Yaşanan bu terör olayları terör örgütünün şehir merkezlerinde uygulamaya çalıştığı eylem stratejisi yok olmuştur. Battık, mahvolduk, bittik diyorlar, nereye kaçacağız diyorlar. Bölge halkı yaşananları görmüştür. Tüm güvenlik güçlerimiz gerçekten fedakarca müdahaleyle terör örgütünü bir kez daha yenmiştir. Özerklikçilik oynayanlar kaybetmiştir. Milletimizin mahremini çiğneyerek onun gönlüne gireyeceğini zannedenler sadece nefreti kazanmıştır.

Türkiye’nin bugünkü sınırları bizim son sınırlarımızdır. 100 yıl önce 5 milyon kilometrekareydi. Bunun ancak 780 bin kilometresini muhafaza edebildik. Asıl hedefin bizi kazımak olduğunun farkındayız. Hiç kimse kusura bakmasın artık o devir geride kaldı. Biz hem devletimizin fiziki sınırlarına sahip çıkacağız, hem de gönül sınırlarımızı açık tutacağız.

AB İlerleme Raporu

Bu rapor ve kararın sadece iki başlığını anlatayım. Kararın 17’nci maddesinde güya çevreci hassasiyetler bahanesiyle Türkiye’nin mega projerinden kaygı duyulduğundan bahsediliyor. Bu kaygı tanıdık geldi mi? Bu talep bizim önümüze Gezi olayları sırasında da gelmişti. Batı ülkelerinin finans kurumları mega projelere finans sağlamamak için her türlü cambazlığı yapmıştır. Çıkartmadık zorluk bırakmadılar. Şimdi de aynı şekilde bu raporda karşılaşıyoruz. Ne dediysek aynısını söylüyoruz. Türkiye 2023 hedeflerinden vazgeçmeyecek bunu böyle bilesiniz.

Akkuyu Nükleer Santrali’nin durdurulması çağrısı. Çağrıyı yapan AB üyeleri temsilcilerinden oluşan bir parlamento. Avrupa’da faaliyet gösteren 135 nükleer santrali ne yapacağız? Dünyadaki 444 santrali ne yapacağız? Halen inşa edilen 62 santral için bu çağrıyı duyan var mı? Türkiye için bu kaygı nereden kaynaklanıyor? Türkiye’nin enerjide dışa bağımlılığından kurtulmasından duyulan kaygı yatıyor olmasın.
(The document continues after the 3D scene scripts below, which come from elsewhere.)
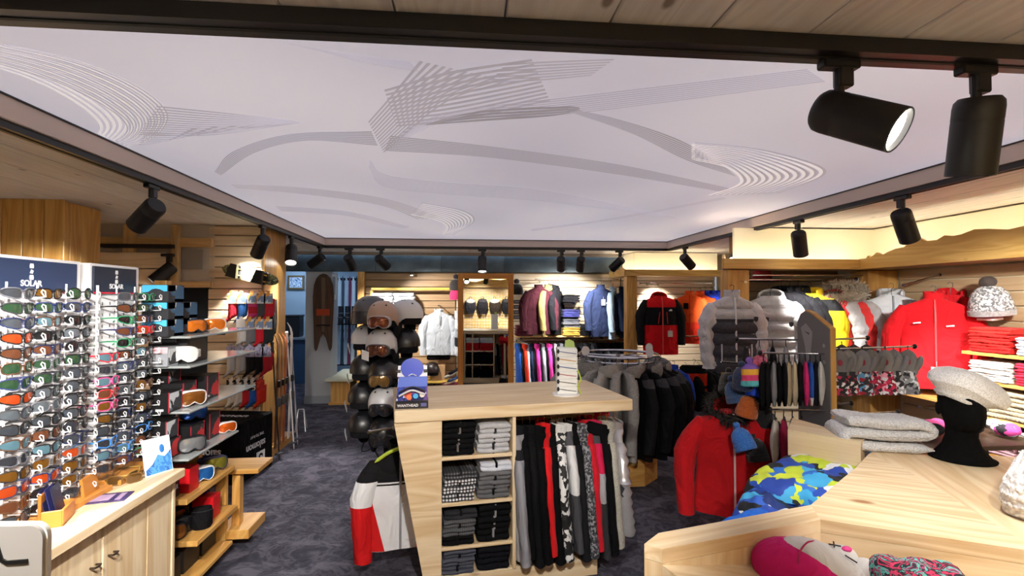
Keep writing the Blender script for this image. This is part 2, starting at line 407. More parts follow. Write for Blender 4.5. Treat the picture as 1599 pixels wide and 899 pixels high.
band([(690, 186), (760, 172), (880, 166), (905, 168)], [(660, 196), (750, 190), (860, 182), (905, 172)], 4, .8, INK2)
band([(870, 166), (960, 185), (1060, 218), (1135, 262)], [(900, 178), (990, 210), (1070, 250), (1150, 276)], 9, .62, INK2)
band([(610, 212), (760, 228), (960, 256), (1140, 294)], [(600, 236), (760, 246), (960, 272), (1130, 300)], 9, .6, INK2)
band([(1080, 225), (1180, 235), (1270, 258), (1280, 275), (1210, 300)], [(1080, 250), (1130, 262), (1150, 280), (1140, 292), (1100, 305)], 11, .45, CHALK)
band([(1085, 222), (1185, 232), (1275, 256), (1285, 275), (1215, 302)], [(1085, 246), (1135, 260), (1155, 280), (1145, 292), (1105, 305)], 11, .4, INK)
band([(578, 250), (600, 272), (680, 284), (850, 298), (1050, 338)], [(576, 262), (600, 292), (700, 304), (860, 316), (1060, 342)], 9, .5, INK)
band([(360, 288), (470, 293), (600, 310), (690, 340)], [(370, 294), (480, 304), (590, 320), (650, 342)], 6, .6, INK)
band([(660, 318), (720, 330), (738, 345), (705, 366)], [(640, 336), (680, 345), (695, 355), (690, 366)], 9, .45, CHALK)
band([(658, 316), (722, 328), (741, 345), (708, 367)], [(642, 334), (684, 345), (698, 355), (693, 366)], 9, .35, INK)
band([(430, 322), (540, 330), (640, 354)], [(440, 330), (540, 337), (630, 357)], 5, .6, INK)
band([(830, 358), (960, 340), (1130, 308)], [(830, 361), (960, 343), (1135, 311)], 2, .5, INK)
band([(790, 100), (850, 96), (960, 92)], [(760, 132), (840, 128), (920, 120)], 7, .5, INK)

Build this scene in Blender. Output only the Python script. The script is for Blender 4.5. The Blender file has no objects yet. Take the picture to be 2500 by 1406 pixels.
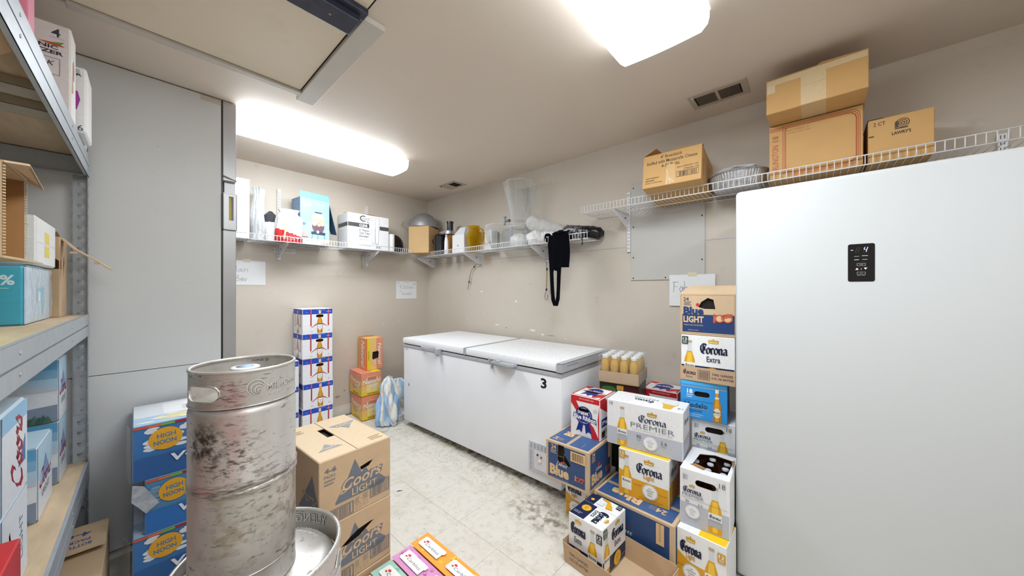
import bpy, bmesh, math, random
from mathutils import Vector, Matrix, noise
from mathutils.geometry import tessellate_polygon
random.seed(7)
R = math.radians
scn = bpy.context.scene
COL = scn.collection
# ------------------------------------------------------------------ camera
YAW = math.atan(920/820)
cam_d = bpy.data.cameras.new('camera'); cam = bpy.data.objects.new('camera', cam_d); COL.objects.link(cam)
cam.location = (0, 0, 1.315); cam.rotation_euler = (R(90), 0, -YAW)
cam_d.sensor_width = 36; cam_d.lens = 36*820/2500; cam_d.shift_y = 4/2500; cam_d.clip_start = 0.02
scn.camera = cam
# ------------------------------------------------------------------ world, exposure
w = bpy.data.worlds.new('world'); scn.world = w; w.use_nodes = True
w.node_tree.nodes['Background'].inputs[0].default_value = (.9, .93, 1, 1)
w.node_tree.nodes['Background'].inputs[1].default_value = 0.3
vs = scn.view_settings
vs.view_transform = 'Standard'; vs.look = 'None'; vs.gamma = 1; vs.use_curve_mapping = False
vs.exposure = 0.11
LENS_POWER = 24.0         # emission of the two fluorescent fixtures and the added rear fill
REAR_POWER = 7.0
CEIL = 2.441; WX = 2.5; WY = 3.68; PY = 2.61; LX = -0.82; RY = -2.3

# ------------------------------------------------------------------ materials
def lin(c):
    if isinstance(c, str): c = tuple(int(c[i:i+2], 16) for i in (0, 2, 4))
    f = lambda v: v/12.92 if v <= .04045 else ((v+.055)/1.055)**2.4
    return tuple(f(x/255) for x in c) + (1,)
MATS = {}
def mat(name, c, rough=.55, metal=0, var=.06, nscale=30, bump=0, bscale=120, emit=0, dark=None, aniso=None, alpha=None, spec=None):
    """procedural principled material: colour broken by noise, fine bump"""
    if name in MATS: return MATS[name]
    m = bpy.data.materials.new(name); m.use_nodes = True; MATS[name] = m
    nt = m.node_tree; b = nt.nodes['Principled BSDF']; L = nt.links
    col = lin(c)
    tc = nt.nodes.new('ShaderNodeTexCoord')
    src = tc.outputs['Object']
    if aniso:
        mp = nt.nodes.new('ShaderNodeMapping'); mp.inputs['Scale'].default_value = aniso
        L.new(src, mp.inputs[0]); src = mp.outputs[0]
    n = nt.nodes.new('ShaderNodeTexNoise'); n.inputs['Scale'].default_value = nscale; n.inputs['Detail'].default_value = 4
    L.new(src, n.inputs['Vector'])
    r = nt.nodes.new('ShaderNodeValToRGB')
    r.color_ramp.elements[0].position = .3; r.color_ramp.elements[1].position = .7
    d = lin(dark) if dark else tuple(x*(1-2*var) for x in col[:3]) + (1,)
    r.color_ramp.elements[0].color = d; r.color_ramp.elements[1].color = col
    L.new(n.outputs['Fac'], r.inputs[0]); L.new(r.outputs[0], b.inputs['Base Color'])
    b.inputs['Roughness'].default_value = rough; b.inputs['Metallic'].default_value = metal
    if spec is not None: b.inputs['Specular IOR Level'].default_value = spec
    if bump:
        n2 = nt.nodes.new('ShaderNodeTexNoise'); n2.inputs['Scale'].default_value = bscale; n2.inputs['Detail'].default_value = 3
        L.new(src, n2.inputs['Vector'])
        bp = nt.nodes.new('ShaderNodeBump'); bp.inputs['Strength'].default_value = bump; bp.inputs['Distance'].default_value = .004
        L.new(n2.outputs['Fac'], bp.inputs['Height']); L.new(bp.outputs[0], b.inputs['Normal'])
    if emit:
        b.inputs['Emission Color'].default_value = col; b.inputs['Emission Strength'].default_value = emit
    if alpha is not None: b.inputs['Alpha'].default_value = alpha
    return m
def ink(c, rough=.45):
    return mat('ink_'+(c if isinstance(c, str) else '%02x%02x%02x' % c), c, rough, var=.03, nscale=60)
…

Rapora bakıyorsunuz Kıbrıs, Ege konusunda sakat yaklaşım. Yalan yanlış ifadeler. Raporu yazanın akıl danesi HDP’liler olduğu için raporun böyle çıkması şaşırtıcı değil. Hele raporun 1915 faslı var ki tam evlere şenlik. Türkiye’nin ne kadar hasmı varsa bir araya gelip rapora dercetmiştler. Arkadaşlar raporu kendilerine iade ettiler. Türkiye’nin raporu iade etme kararı alması doğrudur. Biz bunlara alıştık. AB ile ilişkilerimizi ileri götürecek diye düşünmüştük. Şimdi ne yapmak istiyorlar diye bu soruyu kendi kendime de soruyorum.
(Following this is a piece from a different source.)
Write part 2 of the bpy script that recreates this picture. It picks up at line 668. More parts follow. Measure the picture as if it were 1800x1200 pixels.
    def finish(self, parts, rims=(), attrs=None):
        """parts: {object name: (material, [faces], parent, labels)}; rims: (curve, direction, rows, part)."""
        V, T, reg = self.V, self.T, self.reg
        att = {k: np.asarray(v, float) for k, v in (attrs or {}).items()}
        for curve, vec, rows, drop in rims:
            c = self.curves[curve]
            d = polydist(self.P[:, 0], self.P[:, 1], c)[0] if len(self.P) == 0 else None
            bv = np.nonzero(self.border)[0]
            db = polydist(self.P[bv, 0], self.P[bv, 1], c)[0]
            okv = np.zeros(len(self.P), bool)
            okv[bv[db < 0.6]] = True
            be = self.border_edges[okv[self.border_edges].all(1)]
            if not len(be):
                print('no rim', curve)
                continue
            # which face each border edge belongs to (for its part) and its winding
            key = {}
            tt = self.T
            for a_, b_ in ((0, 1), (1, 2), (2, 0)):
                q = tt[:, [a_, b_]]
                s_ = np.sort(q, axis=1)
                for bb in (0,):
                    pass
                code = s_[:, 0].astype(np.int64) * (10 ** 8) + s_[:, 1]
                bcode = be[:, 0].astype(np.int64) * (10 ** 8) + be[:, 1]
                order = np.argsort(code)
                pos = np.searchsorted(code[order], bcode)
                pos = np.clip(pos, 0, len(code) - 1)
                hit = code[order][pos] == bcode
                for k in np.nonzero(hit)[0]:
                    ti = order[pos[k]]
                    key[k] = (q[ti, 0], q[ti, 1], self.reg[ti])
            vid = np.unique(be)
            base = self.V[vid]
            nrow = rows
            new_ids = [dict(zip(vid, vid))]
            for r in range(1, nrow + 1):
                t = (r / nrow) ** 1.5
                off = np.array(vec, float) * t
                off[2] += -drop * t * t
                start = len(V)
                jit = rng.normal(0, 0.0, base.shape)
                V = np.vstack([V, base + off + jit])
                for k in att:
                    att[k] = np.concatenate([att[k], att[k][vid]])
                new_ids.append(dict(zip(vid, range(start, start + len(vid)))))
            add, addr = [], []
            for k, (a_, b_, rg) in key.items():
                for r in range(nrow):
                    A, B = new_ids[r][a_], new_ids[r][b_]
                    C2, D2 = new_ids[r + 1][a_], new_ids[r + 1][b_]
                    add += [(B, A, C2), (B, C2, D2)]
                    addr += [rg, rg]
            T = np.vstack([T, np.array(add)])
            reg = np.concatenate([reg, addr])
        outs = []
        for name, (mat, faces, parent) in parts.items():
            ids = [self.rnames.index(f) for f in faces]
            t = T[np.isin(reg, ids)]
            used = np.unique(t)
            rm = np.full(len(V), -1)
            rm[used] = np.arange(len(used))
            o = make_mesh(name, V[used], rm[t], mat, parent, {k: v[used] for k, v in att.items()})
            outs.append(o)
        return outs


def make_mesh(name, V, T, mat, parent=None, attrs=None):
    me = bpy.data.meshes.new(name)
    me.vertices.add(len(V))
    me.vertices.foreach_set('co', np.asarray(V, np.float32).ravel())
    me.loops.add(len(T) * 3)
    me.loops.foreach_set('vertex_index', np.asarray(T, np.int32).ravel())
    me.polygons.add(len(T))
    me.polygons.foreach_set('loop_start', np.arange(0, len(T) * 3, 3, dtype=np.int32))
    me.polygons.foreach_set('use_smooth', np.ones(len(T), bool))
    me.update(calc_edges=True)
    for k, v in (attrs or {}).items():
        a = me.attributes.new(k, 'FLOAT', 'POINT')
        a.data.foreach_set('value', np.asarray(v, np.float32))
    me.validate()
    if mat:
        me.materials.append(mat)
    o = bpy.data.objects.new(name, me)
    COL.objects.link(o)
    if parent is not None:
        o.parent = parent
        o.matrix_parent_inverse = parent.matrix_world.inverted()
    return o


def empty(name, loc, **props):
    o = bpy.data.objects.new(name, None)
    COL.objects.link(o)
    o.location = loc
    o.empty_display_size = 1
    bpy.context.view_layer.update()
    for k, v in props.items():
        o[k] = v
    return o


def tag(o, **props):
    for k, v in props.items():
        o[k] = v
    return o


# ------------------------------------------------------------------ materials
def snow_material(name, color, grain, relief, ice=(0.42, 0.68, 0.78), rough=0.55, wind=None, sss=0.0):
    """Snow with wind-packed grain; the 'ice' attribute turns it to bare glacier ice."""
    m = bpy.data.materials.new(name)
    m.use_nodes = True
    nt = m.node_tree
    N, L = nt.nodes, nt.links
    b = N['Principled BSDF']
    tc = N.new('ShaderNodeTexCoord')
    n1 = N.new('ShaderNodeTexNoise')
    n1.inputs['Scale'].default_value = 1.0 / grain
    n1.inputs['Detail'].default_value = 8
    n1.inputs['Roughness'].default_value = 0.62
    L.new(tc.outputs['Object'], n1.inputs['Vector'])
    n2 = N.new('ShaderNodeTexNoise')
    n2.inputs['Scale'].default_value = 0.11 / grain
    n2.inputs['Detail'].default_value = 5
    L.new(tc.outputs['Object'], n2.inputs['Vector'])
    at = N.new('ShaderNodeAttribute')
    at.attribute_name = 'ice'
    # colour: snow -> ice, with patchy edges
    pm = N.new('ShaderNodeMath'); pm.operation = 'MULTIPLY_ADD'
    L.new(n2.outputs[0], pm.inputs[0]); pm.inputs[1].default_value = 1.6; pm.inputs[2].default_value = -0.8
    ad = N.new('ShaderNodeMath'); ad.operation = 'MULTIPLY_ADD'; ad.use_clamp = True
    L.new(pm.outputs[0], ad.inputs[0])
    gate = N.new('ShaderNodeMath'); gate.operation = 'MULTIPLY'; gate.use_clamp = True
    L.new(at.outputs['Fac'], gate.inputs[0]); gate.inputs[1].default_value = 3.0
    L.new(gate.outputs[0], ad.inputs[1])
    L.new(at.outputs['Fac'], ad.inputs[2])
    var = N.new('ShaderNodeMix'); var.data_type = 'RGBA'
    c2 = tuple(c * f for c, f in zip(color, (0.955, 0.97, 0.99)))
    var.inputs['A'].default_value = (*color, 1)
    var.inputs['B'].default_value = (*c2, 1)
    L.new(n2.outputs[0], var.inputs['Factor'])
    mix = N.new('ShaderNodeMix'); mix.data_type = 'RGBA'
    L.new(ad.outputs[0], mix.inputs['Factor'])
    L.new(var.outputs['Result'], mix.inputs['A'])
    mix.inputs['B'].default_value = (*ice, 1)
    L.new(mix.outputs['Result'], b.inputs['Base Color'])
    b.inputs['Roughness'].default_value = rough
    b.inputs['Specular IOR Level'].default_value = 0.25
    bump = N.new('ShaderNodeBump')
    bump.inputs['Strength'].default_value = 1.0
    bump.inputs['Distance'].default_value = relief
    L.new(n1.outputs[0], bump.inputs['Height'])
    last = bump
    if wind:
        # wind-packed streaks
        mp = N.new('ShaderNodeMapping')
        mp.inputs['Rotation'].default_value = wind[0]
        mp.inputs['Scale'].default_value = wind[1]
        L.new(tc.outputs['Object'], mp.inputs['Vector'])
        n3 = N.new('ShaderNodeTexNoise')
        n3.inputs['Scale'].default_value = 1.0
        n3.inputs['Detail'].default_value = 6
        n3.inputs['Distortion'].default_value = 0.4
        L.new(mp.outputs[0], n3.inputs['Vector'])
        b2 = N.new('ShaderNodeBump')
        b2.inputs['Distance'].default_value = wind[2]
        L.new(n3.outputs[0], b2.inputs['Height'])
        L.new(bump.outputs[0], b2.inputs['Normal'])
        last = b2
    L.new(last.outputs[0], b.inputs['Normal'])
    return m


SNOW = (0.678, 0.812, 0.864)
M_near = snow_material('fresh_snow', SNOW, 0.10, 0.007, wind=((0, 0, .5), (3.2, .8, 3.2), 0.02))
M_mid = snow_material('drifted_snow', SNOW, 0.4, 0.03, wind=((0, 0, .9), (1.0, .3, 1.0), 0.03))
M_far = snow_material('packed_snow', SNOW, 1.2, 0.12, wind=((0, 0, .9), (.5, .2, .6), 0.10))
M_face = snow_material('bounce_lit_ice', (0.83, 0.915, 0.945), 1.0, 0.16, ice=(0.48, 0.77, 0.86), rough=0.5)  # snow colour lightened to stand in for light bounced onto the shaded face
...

23 Nisan’da bazı liderler buraya geliyor. Gaziantep’te kampları gezecekler. Orayı gezdiklerinde bu rapor için sorulara cevap arayacak mı? 3 milyon insan Avrupalıları rahatsız etmesin diye burada bakılıyor, raporda bunlar için ne var? Bizim tepkimiz raporun yıkıcı bir anlayışla hazırlanmasındandır. Pek çok konuda olumlu yönde ilişkilerin seyrettiği dönemde bu raporun önümüze getirilmesi provakatif bir yaklaşımdır. 1963’ten beri göremediler ama bundan sonra ne olur bilemiyorum. Türkiye’nin AB’ye ihtiyacından daha fazla, AB’nin Türkiye’ye ihtiyacı vardır. Bu böyle bilinsin. Sadece son gelişmelere bakmak yeterlidir.
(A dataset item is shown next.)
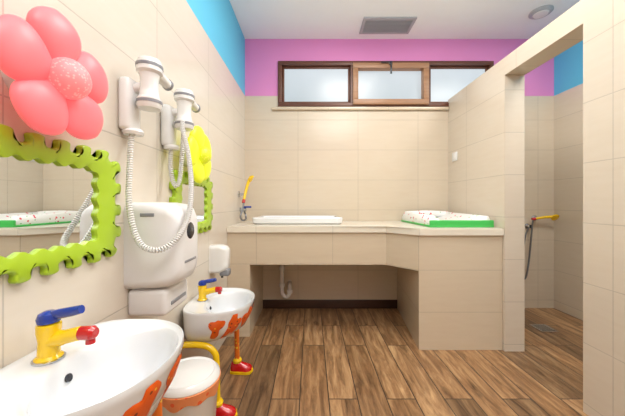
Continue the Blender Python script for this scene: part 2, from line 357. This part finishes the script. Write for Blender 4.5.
# ---------------- washbasins ----------------
def prof(c,s_):
    e=1.0 if c>0 else .45
    return .165+(.178 if c>0 else .165)*math.copysign(abs(c)**e,c), .205*math.copysign(abs(s_)**(.9 if c>0 else .75),s_)
def outl(s,z,n=64):
    out=[]
    for i in range(n):
        a=2*math.pi*i/n; x,y=prof(math.cos(a),math.sin(a))
        out.append(Vector((max(.001,x*s),y*s,z)))
    return out
def bowl(s,z,n=64):
    return [Vector((.213+.113*s*math.cos(2*math.pi*i/n),.165*s*math.sin(2*math.pi*i/n),z)) for i in range(n)]
def lerp(a,b,t,z=None):
    o=[p.lerp(q,t) for p,q in zip(a,b)]
    if z is not None:
        for p in o: p.z=z
    return o
SHELL=[(.22,-.2),(.4,-.195),(.6,-.18),(.76,-.155),(.87,-.12),(.94,-.08),(.975,-.045),(.99,-.022)]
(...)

Türkiye’ye yönelik Batı kaynaklı eleştirilerin bir bölümü içinde bulunduğumuz durumun doğru anlaşılamamasından kaynaklanıyor. Aynısını pek çok Batı ülkesinde gördüğümüz uygulamalar nedeniyle ağır eleştiriler yöneltiliyor. Hapisteki gazeteciler deniliyor, gazeteci değil. Casusluk gibi suçlar. İfade özgürlüğü diyorlar küfür, hakaret gibi suçlar.